EXERCISE — Leave out the pictures and copy the remaining records exactly.

EXTRACTED DATA —
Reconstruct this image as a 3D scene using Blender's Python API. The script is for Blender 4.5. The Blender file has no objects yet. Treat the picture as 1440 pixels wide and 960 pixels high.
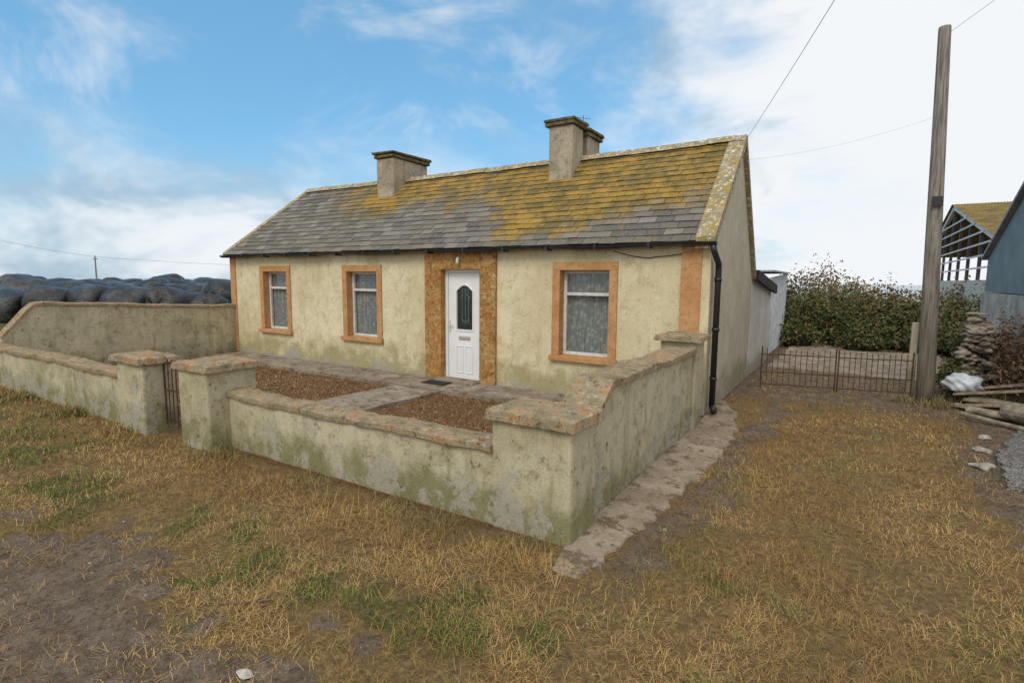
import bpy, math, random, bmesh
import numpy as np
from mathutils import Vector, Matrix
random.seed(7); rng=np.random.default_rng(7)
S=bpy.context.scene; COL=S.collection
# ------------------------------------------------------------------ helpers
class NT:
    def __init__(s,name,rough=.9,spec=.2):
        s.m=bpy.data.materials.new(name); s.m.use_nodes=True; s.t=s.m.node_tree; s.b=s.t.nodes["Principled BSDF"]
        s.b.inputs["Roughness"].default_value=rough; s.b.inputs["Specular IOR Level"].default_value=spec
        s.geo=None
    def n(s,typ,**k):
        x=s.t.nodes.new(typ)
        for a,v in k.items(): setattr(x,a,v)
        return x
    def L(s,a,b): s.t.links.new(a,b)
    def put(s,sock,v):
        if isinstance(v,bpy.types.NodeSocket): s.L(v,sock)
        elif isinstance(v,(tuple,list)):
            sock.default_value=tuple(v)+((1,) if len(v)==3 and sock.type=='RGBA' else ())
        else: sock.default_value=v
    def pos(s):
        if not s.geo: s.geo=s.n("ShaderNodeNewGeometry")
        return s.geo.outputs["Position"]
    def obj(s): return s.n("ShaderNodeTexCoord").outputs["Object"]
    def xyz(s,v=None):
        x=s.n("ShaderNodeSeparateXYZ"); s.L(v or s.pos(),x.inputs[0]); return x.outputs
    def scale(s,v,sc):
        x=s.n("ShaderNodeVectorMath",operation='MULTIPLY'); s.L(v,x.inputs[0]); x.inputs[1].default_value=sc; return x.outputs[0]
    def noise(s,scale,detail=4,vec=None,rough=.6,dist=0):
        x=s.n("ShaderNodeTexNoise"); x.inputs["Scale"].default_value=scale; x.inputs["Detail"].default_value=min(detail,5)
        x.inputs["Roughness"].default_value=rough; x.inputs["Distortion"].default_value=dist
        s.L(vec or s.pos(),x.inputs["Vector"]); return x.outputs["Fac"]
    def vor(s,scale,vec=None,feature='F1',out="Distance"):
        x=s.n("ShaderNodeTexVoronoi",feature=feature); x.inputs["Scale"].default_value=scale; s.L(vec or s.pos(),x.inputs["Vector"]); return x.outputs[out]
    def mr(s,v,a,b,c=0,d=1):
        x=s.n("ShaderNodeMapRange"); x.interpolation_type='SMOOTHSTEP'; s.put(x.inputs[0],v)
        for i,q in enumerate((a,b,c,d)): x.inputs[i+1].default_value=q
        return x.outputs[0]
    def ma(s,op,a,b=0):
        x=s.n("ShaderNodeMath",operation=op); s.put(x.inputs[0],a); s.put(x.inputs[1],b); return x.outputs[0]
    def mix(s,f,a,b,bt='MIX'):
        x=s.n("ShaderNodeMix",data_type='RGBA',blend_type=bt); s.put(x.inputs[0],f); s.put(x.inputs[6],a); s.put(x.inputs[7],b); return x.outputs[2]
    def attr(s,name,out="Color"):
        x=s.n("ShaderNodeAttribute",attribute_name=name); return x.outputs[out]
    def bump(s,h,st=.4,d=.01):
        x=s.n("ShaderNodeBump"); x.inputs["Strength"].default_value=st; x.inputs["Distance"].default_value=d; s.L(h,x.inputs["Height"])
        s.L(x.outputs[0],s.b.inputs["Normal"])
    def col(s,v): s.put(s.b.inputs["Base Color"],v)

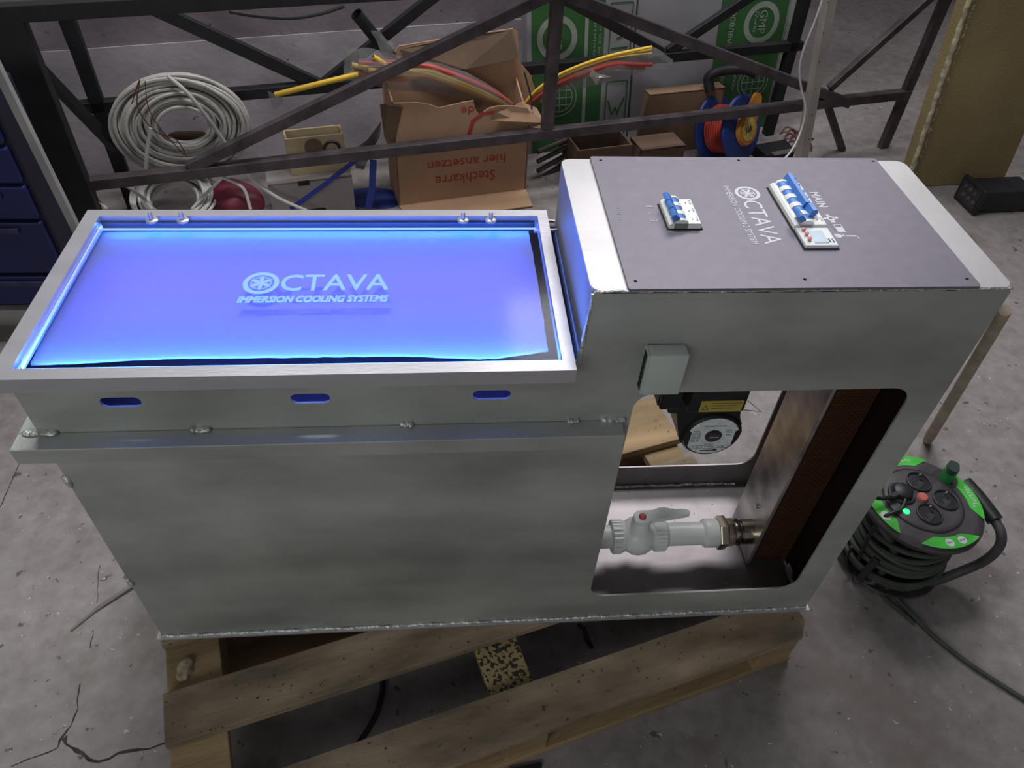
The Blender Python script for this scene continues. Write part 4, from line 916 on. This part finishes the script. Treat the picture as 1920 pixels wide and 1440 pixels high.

EXERCISE RESPONSE —
Reconstruct this image as a 3D scene using Blender's Python API. The script is for Blender 4.5. The Blender file has no objects yet. Treat the picture as 1440 pixels wide and 960 pixels high.
import bpy, math, random, bmesh
import numpy as np
from mathutils import Vector, Matrix
random.seed(7); rng=np.random.default_rng(7)
S=bpy.context.scene; COL=S.collection
# ------------------------------------------------------------------ helpers
class NT:
    def __init__(s,name,rough=.9,spec=.2):
        s.m=bpy.data.materials.new(name); s.m.use_nodes=True; s.t=s.m.node_tree; s.b=s.t.nodes["Principled BSDF"]
        s.b.inputs["Roughness"].default_value=rough; s.b.inputs["Specular IOR Level"].default_value=spec
        s.geo=None
    def n(s,typ,**k):
        x=s.t.nodes.new(typ)
        for a,v in k.items(): setattr(x,a,v)
        return x
    def L(s,a,b): s.t.links.new(a,b)
    def put(s,sock,v):
        if isinstance(v,bpy.types.NodeSocket): s.L(v,sock)
        elif isinstance(v,(tuple,list)):
            sock.default_value=tuple(v)+((1,) if len(v)==3 and sock.type=='RGBA' else ())
        else: sock.default_value=v
    def pos(s):
        if not s.geo: s.geo=s.n("ShaderNodeNewGeometry")
        return s.geo.outputs["Position"]
    def obj(s): return s.n("ShaderNodeTexCoord").outputs["Object"]
    def xyz(s,v=None):
        x=s.n("ShaderNodeSeparateXYZ"); s.L(v or s.pos(),x.inputs[0]); return x.outputs
    def scale(s,v,sc):
        x=s.n("ShaderNodeVectorMath",operation='MULTIPLY'); s.L(v,x.inputs[0]); x.inputs[1].default_value=sc; return x.outputs[0]
    def noise(s,scale,detail=4,vec=None,rough=.6,dist=0):
        x=s.n("ShaderNodeTexNoise"); x.inputs["Scale"].default_value=scale; x.inputs["Detail"].default_value=min(detail,5)
        x.inputs["Roughness"].default_value=rough; x.inputs["Distortion"].default_value=dist
        s.L(vec or s.pos(),x.inputs["Vector"]); return x.outputs["Fac"]
    def vor(s,scale,vec=None,feature='F1',out="Distance"):
        x=s.n("ShaderNodeTexVoronoi",feature=feature); x.inputs["Scale"].default_value=scale; s.L(vec or s.pos(),x.inputs["Vector"]); return x.outputs[out]
    def mr(s,v,a,b,c=0,d=1):
        x=s.n("ShaderNodeMapRange"); x.interpolation_type='SMOOTHSTEP'; s.put(x.inputs[0],v)
        for i,q in enumerate((a,b,c,d)): x.inputs[i+1].default_value=q
        return x.outputs[0]
    def ma(s,op,a,b=0):
        x=s.n("ShaderNodeMath",operation=op); s.put(x.inputs[0],a); s.put(x.inputs[1],b); return x.outputs[0]
    def mix(s,f,a,b,bt='MIX'):
        x=s.n("ShaderNodeMix",data_type='RGBA',blend_type=bt); s.put(x.inputs[0],f); s.put(x.inputs[6],a); s.put(x.inputs[7],b); return x.outputs[2]
    def attr(s,name,out="Color"):
        x=s.n("ShaderNodeAttribute",attribute_name=name); return x.outputs[out]
    def bump(s,h,st=.4,d=.01):
        x=s.n("ShaderNodeBump"); x.inputs["Strength"].default_value=st; x.inputs["Distance"].default_value=d; s.L(h,x.inputs["Height"])
        s.L(x.outputs[0],s.b.inputs["Normal"])
    def col(s,v): s.put(s.b.inputs["Base Color"],v)

The Blender Python script for this scene continues. Write part 4, from line 916 on. This part finishes the script. Treat the picture as 1920 pixels wide and 1440 pixels high.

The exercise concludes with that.